Provided material:
┌──

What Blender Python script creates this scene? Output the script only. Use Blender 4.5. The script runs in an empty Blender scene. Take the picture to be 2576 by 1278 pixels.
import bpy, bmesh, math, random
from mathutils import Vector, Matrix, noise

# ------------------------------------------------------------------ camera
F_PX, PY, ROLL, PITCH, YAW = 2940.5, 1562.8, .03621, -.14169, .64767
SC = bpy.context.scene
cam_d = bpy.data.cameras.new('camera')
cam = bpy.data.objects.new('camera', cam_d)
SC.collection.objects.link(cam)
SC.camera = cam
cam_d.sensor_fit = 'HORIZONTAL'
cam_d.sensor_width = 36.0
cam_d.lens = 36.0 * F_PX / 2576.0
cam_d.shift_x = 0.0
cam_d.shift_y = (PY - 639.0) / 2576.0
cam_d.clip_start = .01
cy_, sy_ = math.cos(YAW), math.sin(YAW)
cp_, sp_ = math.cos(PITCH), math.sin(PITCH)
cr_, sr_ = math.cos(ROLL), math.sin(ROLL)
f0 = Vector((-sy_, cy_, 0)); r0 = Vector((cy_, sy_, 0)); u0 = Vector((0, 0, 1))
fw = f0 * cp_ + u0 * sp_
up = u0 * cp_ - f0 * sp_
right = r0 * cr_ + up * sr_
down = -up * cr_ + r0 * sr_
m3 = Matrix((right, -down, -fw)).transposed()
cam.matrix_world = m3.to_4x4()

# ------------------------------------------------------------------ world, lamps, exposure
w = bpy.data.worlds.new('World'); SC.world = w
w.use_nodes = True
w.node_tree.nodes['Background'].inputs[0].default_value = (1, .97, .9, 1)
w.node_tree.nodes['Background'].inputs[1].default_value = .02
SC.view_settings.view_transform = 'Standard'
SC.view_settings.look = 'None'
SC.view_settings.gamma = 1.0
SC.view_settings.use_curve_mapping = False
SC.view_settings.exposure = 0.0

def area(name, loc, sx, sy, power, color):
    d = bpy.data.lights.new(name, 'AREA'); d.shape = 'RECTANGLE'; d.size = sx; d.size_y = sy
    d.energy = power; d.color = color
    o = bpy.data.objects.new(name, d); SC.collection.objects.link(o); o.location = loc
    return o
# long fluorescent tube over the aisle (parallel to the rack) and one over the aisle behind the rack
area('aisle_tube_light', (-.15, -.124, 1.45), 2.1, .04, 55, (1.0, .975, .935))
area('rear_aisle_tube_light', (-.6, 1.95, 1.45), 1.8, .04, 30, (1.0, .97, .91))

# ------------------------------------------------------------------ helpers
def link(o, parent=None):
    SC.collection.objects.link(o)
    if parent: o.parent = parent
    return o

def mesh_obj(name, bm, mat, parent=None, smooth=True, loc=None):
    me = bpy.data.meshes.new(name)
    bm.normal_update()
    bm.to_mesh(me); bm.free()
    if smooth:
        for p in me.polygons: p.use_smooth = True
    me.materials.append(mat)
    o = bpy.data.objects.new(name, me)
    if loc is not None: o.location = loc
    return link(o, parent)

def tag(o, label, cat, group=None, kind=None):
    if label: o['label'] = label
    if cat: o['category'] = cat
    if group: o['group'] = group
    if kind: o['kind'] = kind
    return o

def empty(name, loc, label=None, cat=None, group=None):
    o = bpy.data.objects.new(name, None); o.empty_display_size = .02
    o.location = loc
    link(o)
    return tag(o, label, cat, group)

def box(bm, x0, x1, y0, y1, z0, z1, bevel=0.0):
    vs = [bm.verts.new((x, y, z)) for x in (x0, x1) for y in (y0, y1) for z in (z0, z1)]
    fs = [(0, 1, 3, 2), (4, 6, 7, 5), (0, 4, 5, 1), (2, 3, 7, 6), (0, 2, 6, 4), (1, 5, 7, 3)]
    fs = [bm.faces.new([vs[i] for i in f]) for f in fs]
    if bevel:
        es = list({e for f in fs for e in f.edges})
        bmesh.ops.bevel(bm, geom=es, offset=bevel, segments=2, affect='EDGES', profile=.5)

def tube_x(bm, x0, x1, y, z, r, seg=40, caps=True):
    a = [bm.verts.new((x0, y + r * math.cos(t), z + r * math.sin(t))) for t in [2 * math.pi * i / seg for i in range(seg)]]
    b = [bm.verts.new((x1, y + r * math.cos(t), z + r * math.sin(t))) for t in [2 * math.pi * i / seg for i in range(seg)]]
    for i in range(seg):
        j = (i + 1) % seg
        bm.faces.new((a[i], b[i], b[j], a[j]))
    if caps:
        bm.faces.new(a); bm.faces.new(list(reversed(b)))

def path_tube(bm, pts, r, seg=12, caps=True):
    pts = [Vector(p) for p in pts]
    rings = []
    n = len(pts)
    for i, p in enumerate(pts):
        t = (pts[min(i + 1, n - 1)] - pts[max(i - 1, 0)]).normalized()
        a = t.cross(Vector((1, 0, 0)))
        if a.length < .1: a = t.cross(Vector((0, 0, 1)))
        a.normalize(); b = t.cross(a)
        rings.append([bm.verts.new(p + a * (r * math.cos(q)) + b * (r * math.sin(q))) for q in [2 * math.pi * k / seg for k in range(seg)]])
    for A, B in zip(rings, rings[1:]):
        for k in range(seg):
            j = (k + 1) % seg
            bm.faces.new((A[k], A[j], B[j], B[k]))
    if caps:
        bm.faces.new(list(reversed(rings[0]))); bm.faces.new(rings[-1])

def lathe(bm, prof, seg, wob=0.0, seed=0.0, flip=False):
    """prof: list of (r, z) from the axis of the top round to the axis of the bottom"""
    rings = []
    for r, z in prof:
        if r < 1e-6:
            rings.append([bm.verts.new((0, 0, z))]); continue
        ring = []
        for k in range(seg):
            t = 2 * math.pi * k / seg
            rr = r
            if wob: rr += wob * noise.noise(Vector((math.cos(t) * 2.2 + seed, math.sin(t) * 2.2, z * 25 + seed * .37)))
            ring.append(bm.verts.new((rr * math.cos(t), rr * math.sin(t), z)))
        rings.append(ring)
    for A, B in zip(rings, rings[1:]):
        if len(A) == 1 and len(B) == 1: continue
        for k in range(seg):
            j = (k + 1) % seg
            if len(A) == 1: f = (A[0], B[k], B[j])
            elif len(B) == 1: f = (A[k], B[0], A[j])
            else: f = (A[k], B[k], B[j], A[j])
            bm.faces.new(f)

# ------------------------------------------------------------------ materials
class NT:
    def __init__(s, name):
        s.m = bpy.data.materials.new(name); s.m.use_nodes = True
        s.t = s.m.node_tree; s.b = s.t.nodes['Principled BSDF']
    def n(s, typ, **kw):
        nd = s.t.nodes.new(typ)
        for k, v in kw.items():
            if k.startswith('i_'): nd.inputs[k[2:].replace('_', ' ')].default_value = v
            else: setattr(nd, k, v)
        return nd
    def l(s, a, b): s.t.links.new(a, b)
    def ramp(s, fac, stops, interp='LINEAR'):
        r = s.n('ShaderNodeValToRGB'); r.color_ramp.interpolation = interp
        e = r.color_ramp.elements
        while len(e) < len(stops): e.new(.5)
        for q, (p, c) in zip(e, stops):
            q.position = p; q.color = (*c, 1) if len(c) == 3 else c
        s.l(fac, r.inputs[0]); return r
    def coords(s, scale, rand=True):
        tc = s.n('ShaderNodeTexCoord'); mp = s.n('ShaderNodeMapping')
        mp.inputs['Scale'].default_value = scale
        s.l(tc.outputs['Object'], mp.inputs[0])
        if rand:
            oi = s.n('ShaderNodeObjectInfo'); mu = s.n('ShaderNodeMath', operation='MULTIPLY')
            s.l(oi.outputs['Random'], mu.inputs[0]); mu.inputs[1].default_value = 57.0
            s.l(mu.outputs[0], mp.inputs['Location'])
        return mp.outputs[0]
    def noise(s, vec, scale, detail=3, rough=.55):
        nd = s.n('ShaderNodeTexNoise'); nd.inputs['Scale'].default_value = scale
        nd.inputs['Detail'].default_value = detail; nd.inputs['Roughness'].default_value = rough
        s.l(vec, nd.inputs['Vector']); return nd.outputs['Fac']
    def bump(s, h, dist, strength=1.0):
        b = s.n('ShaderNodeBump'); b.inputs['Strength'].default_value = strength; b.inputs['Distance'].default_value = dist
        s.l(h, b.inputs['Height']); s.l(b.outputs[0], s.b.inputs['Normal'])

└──

Return exactly the opening lines of the listing above, ending with the line that has "cam.matrix_world = m3.to_4x4()".

Final result:
What Blender Python script creates this scene? Output the script only. Use Blender 4.5. The script runs in an empty Blender scene. Take the picture to be 2576 by 1278 pixels.
import bpy, bmesh, math, random
from mathutils import Vector, Matrix, noise

# ------------------------------------------------------------------ camera
F_PX, PY, ROLL, PITCH, YAW = 2940.5, 1562.8, .03621, -.14169, .64767
SC = bpy.context.scene
cam_d = bpy.data.cameras.new('camera')
cam = bpy.data.objects.new('camera', cam_d)
SC.collection.objects.link(cam)
SC.camera = cam
cam_d.sensor_fit = 'HORIZONTAL'
cam_d.sensor_width = 36.0
cam_d.lens = 36.0 * F_PX / 2576.0
cam_d.shift_x = 0.0
cam_d.shift_y = (PY - 639.0) / 2576.0
cam_d.clip_start = .01
cy_, sy_ = math.cos(YAW), math.sin(YAW)
cp_, sp_ = math.cos(PITCH), math.sin(PITCH)
cr_, sr_ = math.cos(ROLL), math.sin(ROLL)
f0 = Vector((-sy_, cy_, 0)); r0 = Vector((cy_, sy_, 0)); u0 = Vector((0, 0, 1))
fw = f0 * cp_ + u0 * sp_
up = u0 * cp_ - f0 * sp_
right = r0 * cr_ + up * sr_
down = -up * cr_ + r0 * sr_
m3 = Matrix((right, -down, -fw)).transposed()
cam.matrix_world = m3.to_4x4()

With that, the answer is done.